*SHORT PROBLEM*
Give back the full listing, character for character, with no pictures.
════════════════
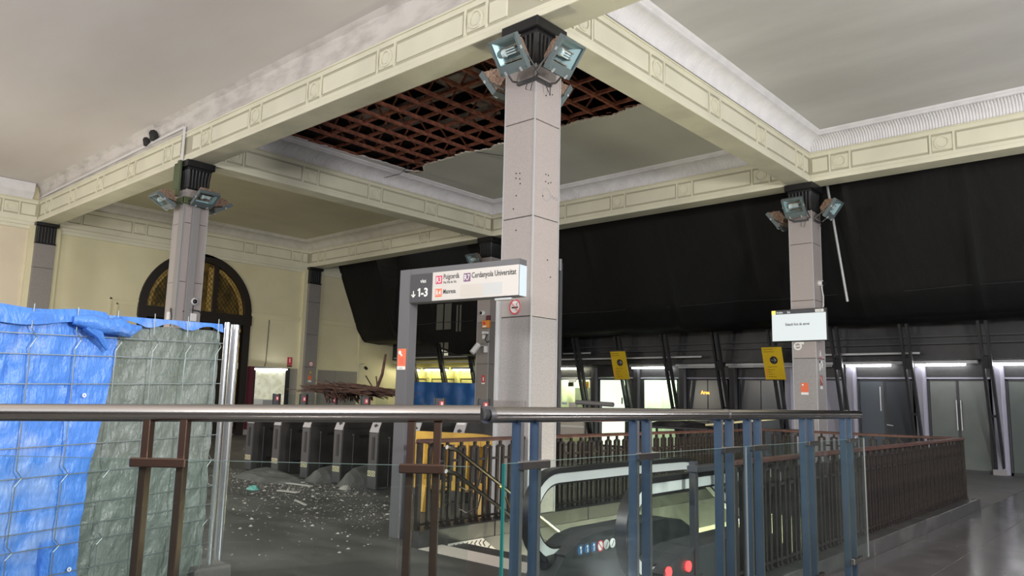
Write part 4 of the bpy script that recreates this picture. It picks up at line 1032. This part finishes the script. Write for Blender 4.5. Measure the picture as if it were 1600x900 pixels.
def tarp(name, m, u0, u1, z0, z1, off, label, nx, ny, hem=None, edge=None):
    mb = MB()
    for j in range(ny+1):
        for i in range(nx+1):
            t = i/nx; s = j/ny; u = u0+(u1-u0)*t
            if edge: u += edge(s)*(1-t if u0 < u1 else 1)
            z = z0+(z1-z0)*s
            d = .05*math.exp(-((u-(1.27+.06*math.sin(z*2.6)))/.022)**2)*(.4+.6*math.sin(z*3.1+.6)**2)+.03*math.exp(-((u-(2.05-.25*z))/.02)**2)+.012*math.sin(u*7+z*1.5)+.006*math.sin(u*19-z*5+2*math.sin(z*4))+.004*math.sin(u*43+z*21)+.003*math.sin(z*47+u*17)
            mb.v.append(FP(u, off-abs(d)*1.1, z))
    for j in range(ny):
        for i in range(nx): q = j*(nx+1)+i; mb.f.append((q, q+1, q+nx+2, q+nx+1))
    o = mb.build(name, m, smooth=True); tag(o, label, 'tarpaulin'); return o
tarp('blue_tarpaulin', TARPB, 1.04, 3.5, .02, 1.985, -.008, 'worn bright blue tarpaulin tied behind the wire mesh fence', 70, 60, edge=lambda s: .05*math.sin(s*5)-.05*s)
tarp('grey_tarpaulin', TARPG, .03, 1.25, .02, 1.93, -.04, 'crinkled grey green tarpaulin beside the blue one', 60, 60)
mb = MB()
for i in range(41):
    u = 1.15-1.12*i/40; wv = .008*math.sin(i*1.1)
    mb.v += [FP(u, -.004+wv, 1.935-.02*math.sin(i*.5)), FP(u, -.02+wv, 1.985), FP(u, -.07, 1.97)]
for i in range(40):
    for j in range(2): mb.f.append((3*i+j, 3*i+3+j, 3*i+4+j, 3*i+1+j))
bt = bpy.data.objects['blue_tarpaulin']
mb.build('folded_strip', TARPB, bt, smooth=True)
mb = MB()
for i in range(61):
    u = 1.05+2.4*i/60; wv = .012*math.sin(i*.7)+.008*math.sin(i*1.9)
    mb.v += [FP(u, .006+abs(wv), 1.90+.02*math.sin(i*.33)), FP(u, .02+wv, 1.955), FP(u, -.01, 2.0+.01*math.sin(i*.4)), FP(u, -.05, 1.97)]
for i in range(60):
    for j in range(3): mb.f.append((4*i+j, 4*i+4+j, 4*i+5+j, 4*i+1+j))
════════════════
*RESPONSE TO THIS TASK*
Write part 4 of the bpy script that recreates this picture. It picks up at line 1032. This part finishes the script. Write for Blender 4.5. Measure the picture as if it were 1600x900 pixels.
def tarp(name, m, u0, u1, z0, z1, off, label, nx, ny, hem=None, edge=None):
    mb = MB()
    for j in range(ny+1):
        for i in range(nx+1):
            t = i/nx; s = j/ny; u = u0+(u1-u0)*t
            if edge: u += edge(s)*(1-t if u0 < u1 else 1)
            z = z0+(z1-z0)*s
            d = .05*math.exp(-((u-(1.27+.06*math.sin(z*2.6)))/.022)**2)*(.4+.6*math.sin(z*3.1+.6)**2)+.03*math.exp(-((u-(2.05-.25*z))/.02)**2)+.012*math.sin(u*7+z*1.5)+.006*math.sin(u*19-z*5+2*math.sin(z*4))+.004*math.sin(u*43+z*21)+.003*math.sin(z*47+u*17)
            mb.v.append(FP(u, off-abs(d)*1.1, z))
    for j in range(ny):
        for i in range(nx): q = j*(nx+1)+i; mb.f.append((q, q+1, q+nx+2, q+nx+1))
    o = mb.build(name, m, smooth=True); tag(o, label, 'tarpaulin'); return o
tarp('blue_tarpaulin', TARPB, 1.04, 3.5, .02, 1.985, -.008, 'worn bright blue tarpaulin tied behind the wire mesh fence', 70, 60, edge=lambda s: .05*math.sin(s*5)-.05*s)
tarp('grey_tarpaulin', TARPG, .03, 1.25, .02, 1.93, -.04, 'crinkled grey green tarpaulin beside the blue one', 60, 60)
mb = MB()
for i in range(41):
    u = 1.15-1.12*i/40; wv = .008*math.sin(i*1.1)
    mb.v += [FP(u, -.004+wv, 1.935-.02*math.sin(i*.5)), FP(u, -.02+wv, 1.985), FP(u, -.07, 1.97)]
for i in range(40):
    for j in range(2): mb.f.append((3*i+j, 3*i+3+j, 3*i+4+j, 3*i+1+j))
bt = bpy.data.objects['blue_tarpaulin']
mb.build('folded_strip', TARPB, bt, smooth=True)
mb = MB()
for i in range(61):
    u = 1.05+2.4*i/60; wv = .012*math.sin(i*.7)+.008*math.sin(i*1.9)
    mb.v += [FP(u, .006+abs(wv), 1.90+.02*math.sin(i*.33)), FP(u, .02+wv, 1.955), FP(u, -.01, 2.0+.01*math.sin(i*.4)), FP(u, -.05, 1.97)]
for i in range(60):
    for j in range(3): mb.f.append((4*i+j, 4*i+4+j, 4*i+5+j, 4*i+1+j))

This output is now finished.